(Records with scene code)
━━━━━━━━
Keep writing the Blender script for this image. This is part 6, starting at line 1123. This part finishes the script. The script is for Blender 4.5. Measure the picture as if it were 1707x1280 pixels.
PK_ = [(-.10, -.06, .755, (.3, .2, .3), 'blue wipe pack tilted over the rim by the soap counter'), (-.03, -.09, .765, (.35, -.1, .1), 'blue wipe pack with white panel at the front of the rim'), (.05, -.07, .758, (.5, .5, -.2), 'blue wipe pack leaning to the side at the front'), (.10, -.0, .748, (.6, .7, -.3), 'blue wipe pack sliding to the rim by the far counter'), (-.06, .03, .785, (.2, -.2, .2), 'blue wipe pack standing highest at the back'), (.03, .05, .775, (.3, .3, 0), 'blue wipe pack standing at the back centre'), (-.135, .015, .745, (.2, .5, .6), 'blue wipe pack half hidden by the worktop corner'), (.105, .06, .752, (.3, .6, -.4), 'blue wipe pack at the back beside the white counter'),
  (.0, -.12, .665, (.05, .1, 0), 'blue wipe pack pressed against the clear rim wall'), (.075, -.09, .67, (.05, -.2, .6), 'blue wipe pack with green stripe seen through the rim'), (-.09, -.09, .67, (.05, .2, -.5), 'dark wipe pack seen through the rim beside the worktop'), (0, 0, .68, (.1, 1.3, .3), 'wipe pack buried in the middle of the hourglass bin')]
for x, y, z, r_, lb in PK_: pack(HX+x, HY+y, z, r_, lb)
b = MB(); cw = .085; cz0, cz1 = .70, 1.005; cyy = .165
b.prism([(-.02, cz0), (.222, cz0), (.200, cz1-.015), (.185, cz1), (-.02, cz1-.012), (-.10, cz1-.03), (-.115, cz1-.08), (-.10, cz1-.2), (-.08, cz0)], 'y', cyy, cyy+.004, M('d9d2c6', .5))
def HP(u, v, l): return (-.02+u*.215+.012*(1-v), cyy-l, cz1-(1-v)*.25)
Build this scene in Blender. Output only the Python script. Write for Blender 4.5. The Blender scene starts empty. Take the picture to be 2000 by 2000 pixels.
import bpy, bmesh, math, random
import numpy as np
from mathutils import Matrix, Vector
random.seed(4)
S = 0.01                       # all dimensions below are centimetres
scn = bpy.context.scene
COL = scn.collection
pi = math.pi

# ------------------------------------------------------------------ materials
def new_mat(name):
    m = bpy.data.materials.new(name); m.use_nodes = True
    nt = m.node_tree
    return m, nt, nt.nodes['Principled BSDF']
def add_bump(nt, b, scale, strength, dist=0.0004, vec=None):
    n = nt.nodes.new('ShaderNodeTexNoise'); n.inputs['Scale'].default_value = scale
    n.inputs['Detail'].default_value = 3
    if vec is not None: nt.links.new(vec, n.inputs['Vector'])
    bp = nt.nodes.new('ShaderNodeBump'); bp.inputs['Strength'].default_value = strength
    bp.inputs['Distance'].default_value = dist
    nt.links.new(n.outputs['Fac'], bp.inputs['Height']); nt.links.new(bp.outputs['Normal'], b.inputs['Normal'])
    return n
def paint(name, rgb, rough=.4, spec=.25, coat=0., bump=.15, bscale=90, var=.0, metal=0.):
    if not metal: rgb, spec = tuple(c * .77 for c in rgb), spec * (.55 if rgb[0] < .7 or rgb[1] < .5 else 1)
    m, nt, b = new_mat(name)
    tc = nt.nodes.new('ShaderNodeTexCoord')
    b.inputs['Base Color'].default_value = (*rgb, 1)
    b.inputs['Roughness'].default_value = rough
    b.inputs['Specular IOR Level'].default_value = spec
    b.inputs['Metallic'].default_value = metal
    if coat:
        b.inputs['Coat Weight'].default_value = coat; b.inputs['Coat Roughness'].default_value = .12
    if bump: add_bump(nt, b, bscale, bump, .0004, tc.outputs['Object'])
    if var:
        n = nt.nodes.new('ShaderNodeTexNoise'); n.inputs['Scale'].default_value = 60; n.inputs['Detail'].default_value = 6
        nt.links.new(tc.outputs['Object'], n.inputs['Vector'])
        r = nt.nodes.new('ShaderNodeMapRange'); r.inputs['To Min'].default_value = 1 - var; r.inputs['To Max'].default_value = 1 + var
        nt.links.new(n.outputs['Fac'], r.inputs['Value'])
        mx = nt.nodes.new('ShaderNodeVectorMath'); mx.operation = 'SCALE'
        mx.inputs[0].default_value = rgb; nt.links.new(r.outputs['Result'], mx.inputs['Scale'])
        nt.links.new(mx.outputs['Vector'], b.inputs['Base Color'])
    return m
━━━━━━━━
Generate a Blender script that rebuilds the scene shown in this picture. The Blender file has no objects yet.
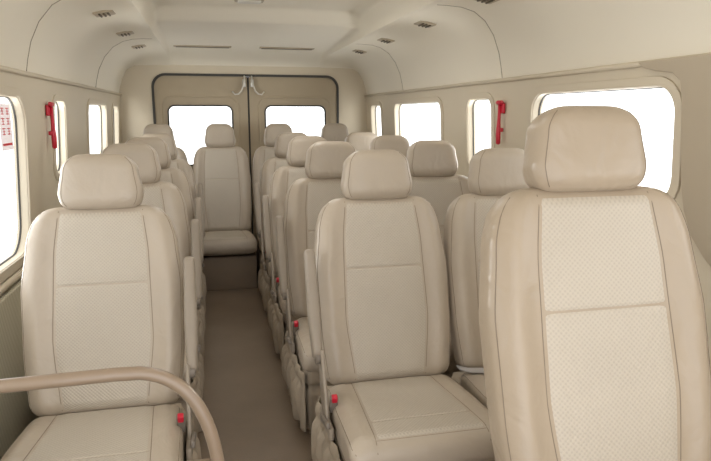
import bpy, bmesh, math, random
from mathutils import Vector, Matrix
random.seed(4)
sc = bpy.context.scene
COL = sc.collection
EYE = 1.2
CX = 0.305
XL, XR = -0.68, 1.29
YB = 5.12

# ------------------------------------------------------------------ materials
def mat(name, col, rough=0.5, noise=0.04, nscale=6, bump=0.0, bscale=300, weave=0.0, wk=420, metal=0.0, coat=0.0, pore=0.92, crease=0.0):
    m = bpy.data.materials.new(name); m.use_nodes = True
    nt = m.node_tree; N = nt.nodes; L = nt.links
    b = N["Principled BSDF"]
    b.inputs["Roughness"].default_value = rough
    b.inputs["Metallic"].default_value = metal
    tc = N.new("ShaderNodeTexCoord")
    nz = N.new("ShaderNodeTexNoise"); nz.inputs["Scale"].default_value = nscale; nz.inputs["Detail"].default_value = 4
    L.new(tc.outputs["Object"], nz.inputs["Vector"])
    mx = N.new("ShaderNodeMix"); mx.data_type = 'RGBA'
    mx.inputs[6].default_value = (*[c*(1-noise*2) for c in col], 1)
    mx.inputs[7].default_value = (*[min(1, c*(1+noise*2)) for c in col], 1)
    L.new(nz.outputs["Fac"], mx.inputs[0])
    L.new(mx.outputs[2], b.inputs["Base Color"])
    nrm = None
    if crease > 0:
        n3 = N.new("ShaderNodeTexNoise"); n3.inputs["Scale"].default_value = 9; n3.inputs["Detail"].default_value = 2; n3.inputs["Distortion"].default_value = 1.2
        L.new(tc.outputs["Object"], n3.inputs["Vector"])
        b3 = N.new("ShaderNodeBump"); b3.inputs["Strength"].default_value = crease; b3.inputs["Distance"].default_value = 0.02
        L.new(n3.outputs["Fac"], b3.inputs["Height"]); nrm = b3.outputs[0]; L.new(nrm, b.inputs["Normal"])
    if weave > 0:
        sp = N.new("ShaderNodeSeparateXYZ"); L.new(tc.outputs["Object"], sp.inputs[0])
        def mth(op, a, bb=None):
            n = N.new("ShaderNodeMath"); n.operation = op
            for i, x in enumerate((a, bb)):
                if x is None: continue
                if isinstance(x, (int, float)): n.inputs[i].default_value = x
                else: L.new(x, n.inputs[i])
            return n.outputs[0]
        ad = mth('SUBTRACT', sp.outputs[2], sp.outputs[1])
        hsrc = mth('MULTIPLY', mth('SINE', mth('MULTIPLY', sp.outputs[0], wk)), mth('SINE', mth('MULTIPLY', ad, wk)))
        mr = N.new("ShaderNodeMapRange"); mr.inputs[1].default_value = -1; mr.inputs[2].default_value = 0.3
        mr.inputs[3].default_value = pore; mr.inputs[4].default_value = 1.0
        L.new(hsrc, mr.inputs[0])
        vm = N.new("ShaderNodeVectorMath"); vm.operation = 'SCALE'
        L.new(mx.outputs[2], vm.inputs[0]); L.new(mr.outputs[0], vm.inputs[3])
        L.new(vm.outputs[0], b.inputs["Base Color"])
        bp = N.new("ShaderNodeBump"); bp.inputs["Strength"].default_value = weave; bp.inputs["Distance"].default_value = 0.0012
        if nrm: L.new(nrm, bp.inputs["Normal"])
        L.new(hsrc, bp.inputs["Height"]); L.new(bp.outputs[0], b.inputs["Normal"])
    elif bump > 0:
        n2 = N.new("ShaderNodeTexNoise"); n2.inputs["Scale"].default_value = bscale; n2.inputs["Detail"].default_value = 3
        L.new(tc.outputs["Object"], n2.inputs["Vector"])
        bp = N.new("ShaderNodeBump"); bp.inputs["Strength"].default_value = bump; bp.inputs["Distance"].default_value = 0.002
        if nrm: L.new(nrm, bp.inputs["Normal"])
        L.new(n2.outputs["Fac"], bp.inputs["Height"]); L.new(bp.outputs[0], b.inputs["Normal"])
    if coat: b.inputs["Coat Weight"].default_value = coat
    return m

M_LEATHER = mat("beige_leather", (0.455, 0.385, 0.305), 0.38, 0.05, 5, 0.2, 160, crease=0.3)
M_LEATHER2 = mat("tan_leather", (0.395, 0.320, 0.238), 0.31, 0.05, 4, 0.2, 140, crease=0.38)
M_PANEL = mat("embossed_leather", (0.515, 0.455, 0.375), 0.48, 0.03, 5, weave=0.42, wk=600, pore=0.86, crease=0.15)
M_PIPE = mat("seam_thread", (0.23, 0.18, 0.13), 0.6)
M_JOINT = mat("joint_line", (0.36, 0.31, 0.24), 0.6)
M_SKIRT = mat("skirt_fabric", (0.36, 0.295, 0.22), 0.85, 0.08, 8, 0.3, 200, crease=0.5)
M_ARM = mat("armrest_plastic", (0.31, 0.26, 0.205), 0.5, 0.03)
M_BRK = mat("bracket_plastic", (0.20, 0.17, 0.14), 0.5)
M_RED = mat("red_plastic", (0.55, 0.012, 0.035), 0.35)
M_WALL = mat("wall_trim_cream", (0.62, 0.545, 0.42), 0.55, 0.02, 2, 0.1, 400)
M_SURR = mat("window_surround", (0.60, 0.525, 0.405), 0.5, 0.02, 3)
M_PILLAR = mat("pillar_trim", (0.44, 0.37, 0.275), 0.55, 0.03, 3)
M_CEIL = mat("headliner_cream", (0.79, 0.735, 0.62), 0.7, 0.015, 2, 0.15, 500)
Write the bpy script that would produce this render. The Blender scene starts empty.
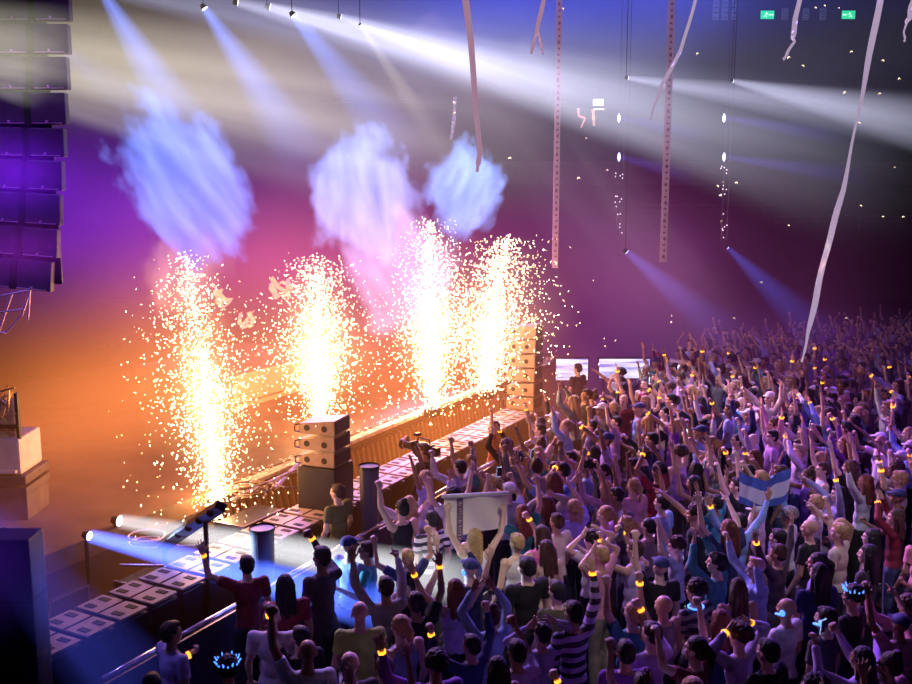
━━━━━━━━
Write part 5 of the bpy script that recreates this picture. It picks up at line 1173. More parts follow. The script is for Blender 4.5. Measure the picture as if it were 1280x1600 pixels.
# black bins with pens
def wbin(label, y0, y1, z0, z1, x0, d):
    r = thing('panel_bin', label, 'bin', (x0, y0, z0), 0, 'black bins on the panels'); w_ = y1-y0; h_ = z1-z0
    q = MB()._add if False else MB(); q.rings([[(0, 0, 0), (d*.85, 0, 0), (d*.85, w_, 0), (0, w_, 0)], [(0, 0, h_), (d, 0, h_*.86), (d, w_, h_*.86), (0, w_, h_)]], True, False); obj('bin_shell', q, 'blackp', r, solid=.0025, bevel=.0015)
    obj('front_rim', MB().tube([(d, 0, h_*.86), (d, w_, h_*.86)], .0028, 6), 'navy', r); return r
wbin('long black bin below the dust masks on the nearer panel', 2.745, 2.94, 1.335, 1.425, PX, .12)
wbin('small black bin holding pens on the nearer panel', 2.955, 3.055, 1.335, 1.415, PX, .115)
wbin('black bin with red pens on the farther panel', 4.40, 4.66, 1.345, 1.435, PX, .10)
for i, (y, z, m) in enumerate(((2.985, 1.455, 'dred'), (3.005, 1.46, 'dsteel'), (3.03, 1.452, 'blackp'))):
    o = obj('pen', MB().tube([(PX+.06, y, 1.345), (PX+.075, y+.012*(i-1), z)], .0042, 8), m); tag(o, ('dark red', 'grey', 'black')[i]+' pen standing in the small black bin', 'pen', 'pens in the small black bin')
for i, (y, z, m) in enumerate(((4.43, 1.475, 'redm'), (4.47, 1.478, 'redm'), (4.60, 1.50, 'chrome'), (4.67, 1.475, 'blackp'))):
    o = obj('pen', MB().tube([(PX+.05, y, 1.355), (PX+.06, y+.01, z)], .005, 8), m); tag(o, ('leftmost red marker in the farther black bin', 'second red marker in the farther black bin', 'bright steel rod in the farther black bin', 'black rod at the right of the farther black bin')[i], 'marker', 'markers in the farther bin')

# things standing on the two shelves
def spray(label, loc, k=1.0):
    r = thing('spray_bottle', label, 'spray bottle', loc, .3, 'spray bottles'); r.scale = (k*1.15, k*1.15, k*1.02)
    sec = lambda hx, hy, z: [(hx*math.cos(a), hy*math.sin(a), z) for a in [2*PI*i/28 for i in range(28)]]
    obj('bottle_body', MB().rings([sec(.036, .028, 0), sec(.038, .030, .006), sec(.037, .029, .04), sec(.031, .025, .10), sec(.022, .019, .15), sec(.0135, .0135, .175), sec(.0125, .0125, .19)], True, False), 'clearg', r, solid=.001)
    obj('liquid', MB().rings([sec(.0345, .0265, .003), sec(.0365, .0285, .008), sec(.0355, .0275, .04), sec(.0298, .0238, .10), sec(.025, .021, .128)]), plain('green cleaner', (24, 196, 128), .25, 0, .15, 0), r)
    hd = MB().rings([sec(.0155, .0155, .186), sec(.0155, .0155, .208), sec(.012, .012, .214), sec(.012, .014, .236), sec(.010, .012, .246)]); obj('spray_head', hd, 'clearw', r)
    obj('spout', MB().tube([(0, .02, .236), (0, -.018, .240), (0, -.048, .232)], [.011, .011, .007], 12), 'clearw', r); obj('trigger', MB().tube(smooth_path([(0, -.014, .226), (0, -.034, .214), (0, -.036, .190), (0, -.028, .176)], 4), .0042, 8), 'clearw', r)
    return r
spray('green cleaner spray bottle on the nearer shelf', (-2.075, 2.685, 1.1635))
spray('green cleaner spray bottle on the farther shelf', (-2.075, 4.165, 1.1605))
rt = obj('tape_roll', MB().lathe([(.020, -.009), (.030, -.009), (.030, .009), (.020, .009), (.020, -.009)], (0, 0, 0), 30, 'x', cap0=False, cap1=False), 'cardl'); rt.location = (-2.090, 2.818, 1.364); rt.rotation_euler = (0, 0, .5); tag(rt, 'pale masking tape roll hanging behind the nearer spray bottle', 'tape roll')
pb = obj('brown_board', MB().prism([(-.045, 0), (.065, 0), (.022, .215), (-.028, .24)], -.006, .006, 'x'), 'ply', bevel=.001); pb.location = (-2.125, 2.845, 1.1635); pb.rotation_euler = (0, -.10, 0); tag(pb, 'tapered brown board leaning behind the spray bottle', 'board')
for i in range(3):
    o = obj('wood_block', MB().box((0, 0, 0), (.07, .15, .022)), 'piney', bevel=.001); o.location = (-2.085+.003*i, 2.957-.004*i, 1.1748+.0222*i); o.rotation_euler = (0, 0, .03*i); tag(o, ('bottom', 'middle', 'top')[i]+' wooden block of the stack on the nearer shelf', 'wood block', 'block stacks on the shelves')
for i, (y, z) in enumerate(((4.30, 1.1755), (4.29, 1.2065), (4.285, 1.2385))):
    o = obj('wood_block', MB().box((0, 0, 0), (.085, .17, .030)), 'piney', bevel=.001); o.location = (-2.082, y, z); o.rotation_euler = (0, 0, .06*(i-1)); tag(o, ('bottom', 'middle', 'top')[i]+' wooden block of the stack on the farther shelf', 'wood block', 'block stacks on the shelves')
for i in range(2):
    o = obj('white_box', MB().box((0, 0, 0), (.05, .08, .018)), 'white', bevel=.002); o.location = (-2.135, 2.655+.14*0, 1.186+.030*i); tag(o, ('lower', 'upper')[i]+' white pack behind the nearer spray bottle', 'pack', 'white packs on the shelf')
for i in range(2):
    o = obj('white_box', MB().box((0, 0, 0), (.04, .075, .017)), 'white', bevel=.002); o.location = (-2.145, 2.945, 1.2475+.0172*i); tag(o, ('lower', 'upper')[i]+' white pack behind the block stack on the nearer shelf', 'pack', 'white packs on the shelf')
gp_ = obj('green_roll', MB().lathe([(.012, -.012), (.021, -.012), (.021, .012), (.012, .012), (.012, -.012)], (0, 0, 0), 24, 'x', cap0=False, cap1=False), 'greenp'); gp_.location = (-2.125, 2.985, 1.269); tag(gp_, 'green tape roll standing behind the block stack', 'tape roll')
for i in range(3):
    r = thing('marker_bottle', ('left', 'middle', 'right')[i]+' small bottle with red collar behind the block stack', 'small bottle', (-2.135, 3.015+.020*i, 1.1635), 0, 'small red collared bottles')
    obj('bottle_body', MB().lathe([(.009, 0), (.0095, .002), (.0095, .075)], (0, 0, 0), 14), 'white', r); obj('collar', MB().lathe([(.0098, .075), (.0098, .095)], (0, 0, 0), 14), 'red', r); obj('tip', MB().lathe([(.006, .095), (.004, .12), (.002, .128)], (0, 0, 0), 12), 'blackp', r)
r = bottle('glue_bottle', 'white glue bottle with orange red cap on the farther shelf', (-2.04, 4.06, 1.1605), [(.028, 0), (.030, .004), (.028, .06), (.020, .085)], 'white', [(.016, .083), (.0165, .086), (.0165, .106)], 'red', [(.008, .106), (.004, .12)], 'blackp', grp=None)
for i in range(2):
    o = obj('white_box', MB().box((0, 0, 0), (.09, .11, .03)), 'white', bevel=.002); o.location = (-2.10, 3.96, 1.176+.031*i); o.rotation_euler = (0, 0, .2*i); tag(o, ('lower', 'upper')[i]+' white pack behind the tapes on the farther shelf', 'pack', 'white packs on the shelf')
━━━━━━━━
Copy every single line of the material above that holds "starts".

Build this scene in Blender. Output only the Python script. Write for Blender 4.5. The Blender scene starts empty. Take the picture to be 2000 by 2000 pixels.
Write the bpy script that would produce this render. The Blender scene starts empty.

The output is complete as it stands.